Miami FinalsAmericans had a great Thursday in 2015 Miami Masters at Key Biscayne. Serena Williams and Bryan Brothers sailed through to the finals of women’s singles and men’s doubles and another American John Isner caused an upset by beating no.5 seed Japan’s Kei Nishikori. For a place in the men’s singles final, Isner has to fight it out with no.1 seed Novak Djokovic, who overcame a slow start before coming through against David Ferrer in just under two hours. In the women’s final, Serena Williams will face Spain’s Carla Suarez Navarro, who had an easy semifinal victory against Germany’s Andrea Petkovic.

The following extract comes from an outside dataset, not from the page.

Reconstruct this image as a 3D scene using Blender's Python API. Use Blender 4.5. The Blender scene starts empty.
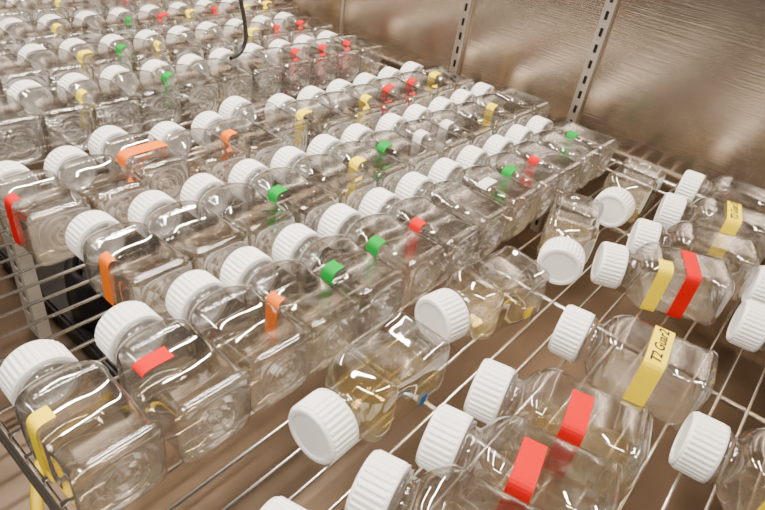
import bpy, bmesh, math, random
from mathutils import Vector, Matrix
random.seed(7)
U=0.35
scn=bpy.context.scene
COL=scn.collection

# ---------------------------------------------------------------- materials
def newmat(name):
    m=bpy.data.materials.new(name); m.use_nodes=True
    nt=m.node_tree; nt.nodes.clear()
    out=nt.nodes.new('ShaderNodeOutputMaterial')
    return m,nt,out
def principled(name,color,rough=0.5,metal=0.0,**kw):
    m,nt,out=newmat(name)
    p=nt.nodes.new('ShaderNodeBsdfPrincipled')
    p.inputs['Base Color'].default_value=(*color,1)
    p.inputs['Roughness'].default_value=rough
    p.inputs['Metallic'].default_value=metal
    for k,v in kw.items(): p.inputs[k].default_value=v
    nt.links.new(p.outputs[0],out.inputs[0])
    return m,nt,p
def math_node(nt,op,a=None,b=None,c=None,clamp=False):
    n=nt.nodes.new('ShaderNodeMath'); n.operation=op; n.use_clamp=clamp
    for i,v in enumerate((a,b,c)):
        if v is None: continue
        if isinstance(v,(int,float)): n.inputs[i].default_value=v
        else: nt.links.new(v,n.inputs[i])
    return n.outputs[0]

def steel(name,color,rough,stretch,bump=0.05,wave=0.35):
    m,nt,p=principled(name,color,rough,1.0)
    tc=nt.nodes.new('ShaderNodeTexCoord')
    mp=nt.nodes.new('ShaderNodeMapping'); mp.inputs['Scale'].default_value=stretch
    nt.links.new(tc.outputs['Object'],mp.inputs[0])
    nz=nt.nodes.new('ShaderNodeTexNoise'); nz.inputs['Scale'].default_value=6; nz.inputs['Detail'].default_value=6
    nt.links.new(mp.outputs[0],nz.inputs['Vector'])
    big=nt.nodes.new('ShaderNodeTexNoise'); big.inputs['Scale'].default_value=3.5; big.inputs['Detail'].default_value=3
    nt.links.new(tc.outputs['Object'],big.inputs['Vector'])
    s=math_node(nt,'MULTIPLY_ADD',nz.outputs[0],0.12,rough-0.06)
    s2=math_node(nt,'MULTIPLY_ADD',big.outputs[0],0.16,-0.08)
    nt.links.new(math_node(nt,'ADD',s,s2),p.inputs['Roughness'])
    b=nt.nodes.new('ShaderNodeBump'); b.inputs['Strength'].default_value=bump; b.inputs['Distance'].default_value=0.001
    nt.links.new(nz.outputs[0],b.inputs['Height']); nt.links.new(b.outputs[0],p.inputs['Normal'])
    b2=nt.nodes.new('ShaderNodeBump'); b2.inputs['Strength'].default_value=wave; b2.inputs['Distance'].default_value=0.02
    nt.links.new(big.outputs[0],b2.inputs['Height']); nt.links.new(b2.outputs[0],b.inputs['Normal'])
    return m
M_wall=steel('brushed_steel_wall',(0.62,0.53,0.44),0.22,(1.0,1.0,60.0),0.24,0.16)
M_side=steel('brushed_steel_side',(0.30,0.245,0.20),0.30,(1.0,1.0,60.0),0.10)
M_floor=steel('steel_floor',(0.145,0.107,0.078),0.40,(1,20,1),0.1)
M_post,_,_=principled('post_steel',(0.66,0.60,0.54),0.36,1.0)
M_leg,_,_=principled('leg_steel_brightened',(0.62,0.57,0.50),0.4,0.25)  # post steel made less metallic so it looks lit below the shelf
M_slot,_,_=principled('slot_dark',(0.03,0.025,0.02),0.7)
M_wire,_,_=principled('wire_steel',(0.88,0.84,0.79),0.24,1.0)
M_black,_,_=principled('black_plastic',(0.006,0.006,0.007),0.4)
M_ycable,_,_=principled('yellow_rubber',(0.7,0.48,0.0),0.5)
M_ink,_,_=principled('ink',(0.006,0.006,0.01),0.6)

# clear thin-wall plastic
def plastic(name,h0,h1,gbase,bstr,refr):
    m,nt,out=newmat(name)
    tc=nt.nodes.new('ShaderNodeTexCoord'); oi=nt.nodes.new('ShaderNodeObjectInfo')
    off=nt.nodes.new('ShaderNodeVectorMath'); off.operation='MULTIPLY_ADD'
    comb=nt.nodes.new('ShaderNodeCombineXYZ')
    for i in range(3): nt.links.new(oi.outputs['Random'],comb.inputs[i])
    off.inputs[1].default_value=(7,7,7)
    nt.links.new(comb.outputs[0],off.inputs[0]); nt.links.new(tc.outputs['Object'],off.inputs[2])
    n1=nt.nodes.new('ShaderNodeTexNoise'); n1.inputs['Scale'].default_value=28; n1.inputs['Detail'].default_value=1.2
    nt.links.new(off.outputs[0],n1.inputs['Vector'])
    bmp=nt.nodes.new('ShaderNodeBump'); bmp.inputs['Strength'].default_value=bstr; bmp.inputs['Distance'].default_value=0.0045
    nt.links.new(n1.outputs[0],bmp.inputs['Height'])
    lw=nt.nodes.new('ShaderNodeLayerWeight'); lw.inputs[0].default_value=0.5
    nt.links.new(bmp.outputs[0],lw.inputs['Normal'])
    lw2=nt.nodes.new('ShaderNodeLayerWeight'); lw2.inputs[0].default_value=0.5
    f=math_node(nt,'POWER',lw.outputs['Facing'],3.0)
    f=math_node(nt,'MULTIPLY_ADD',f,0.85,gbase,clamp=True)
    ramp=nt.nodes.new('ShaderNodeValToRGB')
    ramp.color_ramp.elements[0].position=0.0; ramp.color_ramp.elements[0].color=(0.96,0.957,0.95,1)
    ramp.color_ramp.elements[1].position=1.0; ramp.color_ramp.elements[1].color=(0.02,0.018,0.015,1)
    e=ramp.color_ramp.elements.new(0.62); e.color=(0.88,0.87,0.855,1)
    nt.links.new(lw2.outputs['Facing'],ramp.inputs[0])
    tr=nt.nodes.new('ShaderNodeBsdfTransparent'); nt.links.new(ramp.outputs[0],tr.inputs[0])
    rf=nt.nodes.new('ShaderNodeBsdfRefraction'); nt.links.new(ramp.outputs[0],rf.inputs[0])
    rf.inputs['Roughness'].default_value=0.0; rf.inputs['IOR'].default_value=1.3
    nt.links.new(bmp.outputs[0],rf.inputs['Normal'])
    tm=nt.nodes.new('ShaderNodeMixShader'); tm.inputs[0].default_value=refr
    nt.links.new(tr.outputs[0],tm.inputs[1]); nt.links.new(rf.outputs[0],tm.inputs[2])
    gl=nt.nodes.new('ShaderNodeBsdfGlossy'); gl.inputs['Roughness'].default_value=0.035
    gl.inputs[0].default_value=(1,1,1,1)
    nt.links.new(bmp.outputs[0],gl.inputs['Normal'])
    mx=nt.nodes.new('ShaderNodeMixShader')
    nt.links.new(f,mx.inputs[0]); nt.links.new(tm.outputs[0],mx.inputs[1]); nt.links.new(gl.outputs[0],mx.inputs[2])
    # condensation haze
    n2=nt.nodes.new('ShaderNodeTexNoise'); n2.inputs['Scale'].default_value=22; n2.inputs['Detail'].default_value=8; n2.inputs['Roughness'].default_value=0.75
    nt.links.new(off.outputs[0],n2.inputs['Vector'])
    mr=nt.nodes.new('ShaderNodeMapRange'); mr.inputs['From Min'].default_value=0.52; mr.inputs['From Max'].default_value=0.74
    mr.inputs['To Min'].default_value=h0; mr.inputs['To Max'].default_value=h1
    nt.links.new(n2.outputs[0],mr.inputs['Value'])
    df=nt.nodes.new('ShaderNodeBsdfDiffuse'); df.inputs[0].default_value=(0.88,0.86,0.83,1)
    tl=nt.nodes.new('ShaderNodeBsdfTranslucent'); tl.inputs[0].default_value=(0.88,0.86,0.83,1)
    a=nt.nodes.new('ShaderNodeMixShader'); a.inputs[0].default_value=0.5
    nt.links.new(df.outputs[0],a.inputs[1]); nt.links.new(tl.outputs[0],a.inputs[2])
    mx2=nt.nodes.new('ShaderNodeMixShader')
    nt.links.new(mr.outputs[0],mx2.inputs[0]); nt.links.new(mx.outputs[0],mx2.inputs[1]); nt.links.new(a.outputs[0],mx2.inputs[2])
    nt.links.new(mx2.outputs[0],out.inputs[0])
    return m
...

Against Simona Halep, Serena Williams began well and didn’t allow the Romanian much room in the first set. After breaking Halep twice, Serena pocketed the first set 6-2. But the Romanian bounced back for a proper battle from second set onwards. Finding her rhythm, Halep challenged the powerful Serena from the baseline and rushed to net, when situation demanded. By constantly attacking Serena’s forehand, Halep extracted 37 unforced errors on the forehand and another 22 on the backhand from the world no.1. After Halep took the second set 6-4, the decider went on serves until the last game. Then the 7-time Miami Open champion broke Halep and served out to take the match 6-2, 4-6, 7-5. For her eighth Miami title, Serena will play the final against Spain’s Carla Suarez Navarro.

Carla Suarez Navarro had never made the semifinals of any WTA Premier until she contested at Miami. Now she is in a position to take the title if she could beat no.1 seed Serena Williams in the final on Saturday. Playing incredible tennis, Suarez Navarro upset no.9 seed Andrea Petkovic 6-3, 6-3. Despite her short stature, Navarro played with authority against the tall German and dictated play from the baseline. The Spaniard produced 17 winners to just 9 from Petkovic, and dominated on Petkovic’s second serve, breaking her three times. The consistency from Navarro elicited 33 unforced errors from the German, who yielded to the top ranked Spanish woman 3-6, 3-6.

World’s no.1 Novak Djokovic began sluggishly against Spain’s David Ferrer in his quarterfinal game. It was the Spaniard’s 33rd birthday and he looked in a celebratory mood as he raced away to a 4-1 first set lead. Djokovic then found his game and broke Ferrer in the seventh game lasting 10 minutes. Afterwards there was nothing that bothered Djokovic in the first set. In the second set however, Ferrer didn’t allow Djokovic a cake-walk and saved a match point at 5-4 with Djokovic serving. Three games, later, Djokovic broke Ferrer for the fourth time in the match and emerged a 7-5, 7-5 winner. For the place in the final, Djokovic will meet USA’s John Isner, who caused a major upset of the day by beating Japanese Kei Nishikori.

For John Isner, it was one of those rare days, when he settled nicely into his groove. Everything that he sent down to Nishikori fell in the right place. The tall American had exactly one foot height advantage over the Japanese, who stands 5’10” to Isner’s 6’ 10”. Though the match finally went in his favor, the start didn’t show that as the scores were level until the eighth game. As a matter of fact, Isner was down 0-30 serving at 4-4. But in a sharp turnaround, the American claimed 11 consecutive points and a total of 19 from next 21. This took the breath out of the Japanese, whose confidence ebbed with every ace and winner that passed him by. In a 70-minute match, Isner served 13 aces and produced ripping winners from forehand and backhand and got away with a 6-4, 6-3 victory. In his last three matches Isner has already notched up 47 aces and won 78 percent of points on his first serve and 81 percent on the second. He didn’t face a single break point, and won all five break-points that came his way. Nishikori, who had lost a total of 10 games in the entire tournament until Thursday and broken her opponents 15 times in 23 games, said he felt like hand-cuffed by the power game that Isner unleashed.

Isner, however lost his doubles match playing with Sam Querrey against the celebrated Bryan brothers in doubles semifinals. Bob and Mike Bryan cruised to the final with a 7-6, 7-5 victory to set up the final clash with Vasek Pospisil of Canada and Jack Sock of the US. The Canadian/American duo came through in a tough semifinal by beating the Brazilian pair of Marcelo Melo/Bruno Soares 6-4, 3-6, 10-7.